February 9, 2011 Featured Article Read More →

Nehrops gear modification trials

The twin-rig otter-trawl fishery for Nephrops is of significant economic importance, particularly on the west of Scotland, but as the fishery uses an 80 mm mesh there are  significant by-catch issues.

Under a Scottish Industry Science Partnership Project (003/09), trials were undertaken of a twin rig Nephrops trawl incorporating a large mesh top sheet aimed at reducing the bycatch of commercial gadoid species.

In the final report 03/10 the basic conclusion was that the gear modification tested did not appear to have a clear beneficial impact on fish by-catch although this could not be properly evaluated for larger cod as low numbers were caught overall; but for whiting and hake, the test net seemed to catch more, not less, smaller fish. 

Relatively large amounts of juvenile hake were caught on most hauls, something not seen previously by the skipper; this may reflect a change in stock status or distribution for this species which could mean the by-catch of hake by the west coast twin-rig fisheries may become an issue of concern.

In addition, however, other species such as cuckoo, blond and thornback ray and common skate were caught on most hauls and spurdog were also caught on some hauls. 

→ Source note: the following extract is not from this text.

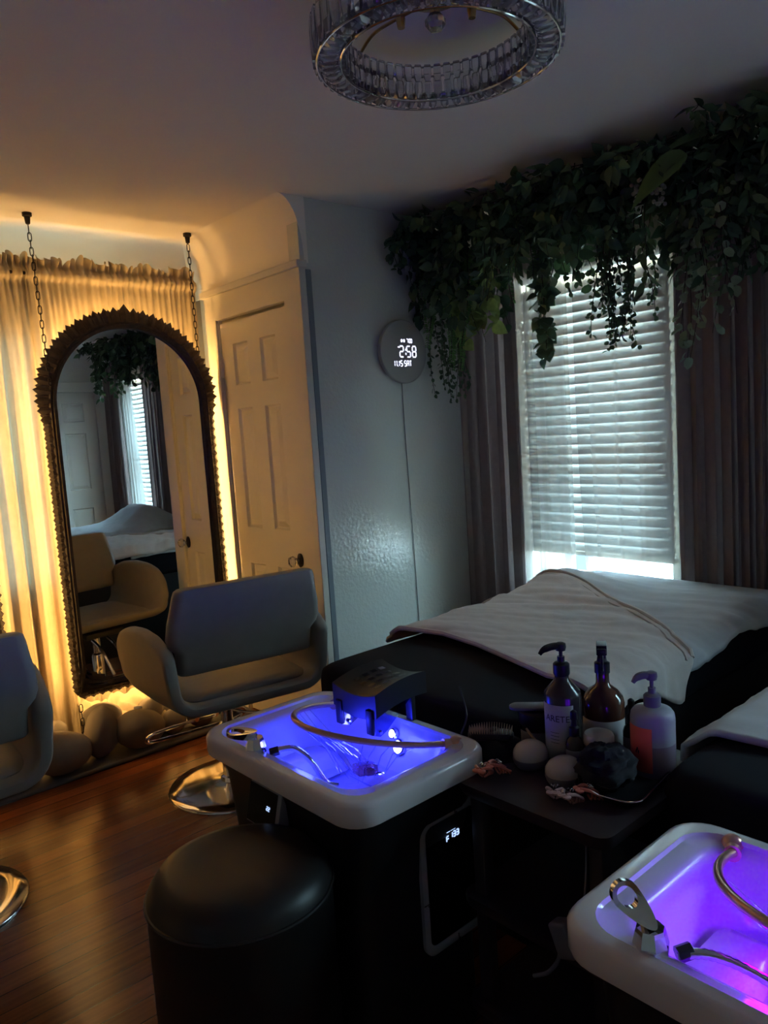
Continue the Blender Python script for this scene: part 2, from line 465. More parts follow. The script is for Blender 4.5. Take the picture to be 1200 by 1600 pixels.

The report did note “The conservation status of elasmobranchs is of general concern with common skate and spurdog listed on the OSPAR List of Threatened and/or Declining Species and Habitats for the west of Scotland.  Future gear trials will need to consider not only reductions in the by-catch of gadoids but also reducing the by-catch of these incidental species if the twin-rig fisheries are to become more environmentally sustainable.